There are several similar Pasteur quotes in this vein that I like, and they each do a pretty nifty job of identifying that inspiration and practice are symbiotic, not contradictory. Every time I hear an artist (often a student) say something like “I just work intuitively,” it drives me a little crazy. It’s not that intuition, spontaneity and improvisation aren’t part of the creative process: of course they are. It’s that it does a tremendous disservice to the other part of successful work, which is about practice, repetition, research, rehearsal. It sells an artist short to not acknowledge or respect these aspects of the magic of making things.
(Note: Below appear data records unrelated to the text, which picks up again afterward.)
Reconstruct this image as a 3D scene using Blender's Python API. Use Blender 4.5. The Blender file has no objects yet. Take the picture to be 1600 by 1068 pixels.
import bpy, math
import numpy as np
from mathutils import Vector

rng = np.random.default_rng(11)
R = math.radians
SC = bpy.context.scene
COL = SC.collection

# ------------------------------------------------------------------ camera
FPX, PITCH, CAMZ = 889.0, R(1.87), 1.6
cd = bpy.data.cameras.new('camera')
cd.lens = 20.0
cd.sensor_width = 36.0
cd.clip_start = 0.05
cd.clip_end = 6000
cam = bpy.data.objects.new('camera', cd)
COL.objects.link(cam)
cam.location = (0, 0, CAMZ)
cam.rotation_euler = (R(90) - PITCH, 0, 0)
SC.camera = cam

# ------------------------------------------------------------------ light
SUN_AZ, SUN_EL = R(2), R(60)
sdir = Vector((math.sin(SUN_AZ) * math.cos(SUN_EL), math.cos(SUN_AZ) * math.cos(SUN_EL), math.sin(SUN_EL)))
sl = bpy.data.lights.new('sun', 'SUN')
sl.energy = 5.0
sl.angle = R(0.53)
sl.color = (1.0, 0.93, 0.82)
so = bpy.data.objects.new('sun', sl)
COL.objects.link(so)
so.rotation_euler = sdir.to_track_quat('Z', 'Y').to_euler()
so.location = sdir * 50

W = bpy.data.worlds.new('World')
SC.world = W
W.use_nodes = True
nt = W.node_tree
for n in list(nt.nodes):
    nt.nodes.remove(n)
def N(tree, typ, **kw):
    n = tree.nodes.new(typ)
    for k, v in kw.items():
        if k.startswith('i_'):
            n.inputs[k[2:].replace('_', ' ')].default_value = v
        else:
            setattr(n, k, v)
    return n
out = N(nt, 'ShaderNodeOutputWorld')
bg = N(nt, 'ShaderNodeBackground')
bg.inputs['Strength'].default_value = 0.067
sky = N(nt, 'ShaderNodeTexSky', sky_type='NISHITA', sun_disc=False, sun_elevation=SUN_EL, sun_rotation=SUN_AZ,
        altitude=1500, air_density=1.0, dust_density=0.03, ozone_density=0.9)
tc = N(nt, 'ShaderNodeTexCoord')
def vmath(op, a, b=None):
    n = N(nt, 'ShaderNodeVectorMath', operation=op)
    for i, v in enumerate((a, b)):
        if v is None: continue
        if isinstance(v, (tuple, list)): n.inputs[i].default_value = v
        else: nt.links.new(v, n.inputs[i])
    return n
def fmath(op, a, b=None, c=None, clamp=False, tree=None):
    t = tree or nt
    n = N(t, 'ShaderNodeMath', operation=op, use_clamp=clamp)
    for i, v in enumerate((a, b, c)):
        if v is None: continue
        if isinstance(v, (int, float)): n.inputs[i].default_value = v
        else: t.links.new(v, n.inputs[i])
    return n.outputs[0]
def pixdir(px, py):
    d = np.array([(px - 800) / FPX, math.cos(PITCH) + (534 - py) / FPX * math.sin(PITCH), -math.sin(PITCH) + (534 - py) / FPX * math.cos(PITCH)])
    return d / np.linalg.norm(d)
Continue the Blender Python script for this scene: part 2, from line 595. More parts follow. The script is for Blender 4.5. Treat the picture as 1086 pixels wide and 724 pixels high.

I’m still more comfortable with how this plays out in my studio, making paintings and drawings. I’m having to re-learn how to do this in performance work, but it’s been a hell of a lot of fun doing so this past month.

USF Drawing

Just finished teaching a 3-week “Drawing for Non-Majors” winter intensive at USF: an assignment that I sometimes give students is to do a plein air charcoal drawing of some corner of campus, and to then bring this back in to the studio to heighten with ink and other media.

My class was tiny this term, so I had a little bit more down-time to actually take on the assignment myself. This, a fairly quick 19 x 24 study of the corner of Fromm Hall, as seen from the cafe tables in the main plaza:

fromm USF

Since I was still on duty as instructor, I didn’t have a huge amount of time to spend on it, but it was still good fun: the problem with getting too set in one’s way as an artist, or to feel constantly obligated to one’s agenda or artist statement, is that it’s surprisingly easy to forget the simple joy of just sitting down to do a dumb observational drawing. Big reminder to just draw for sheer pleasure. Hello.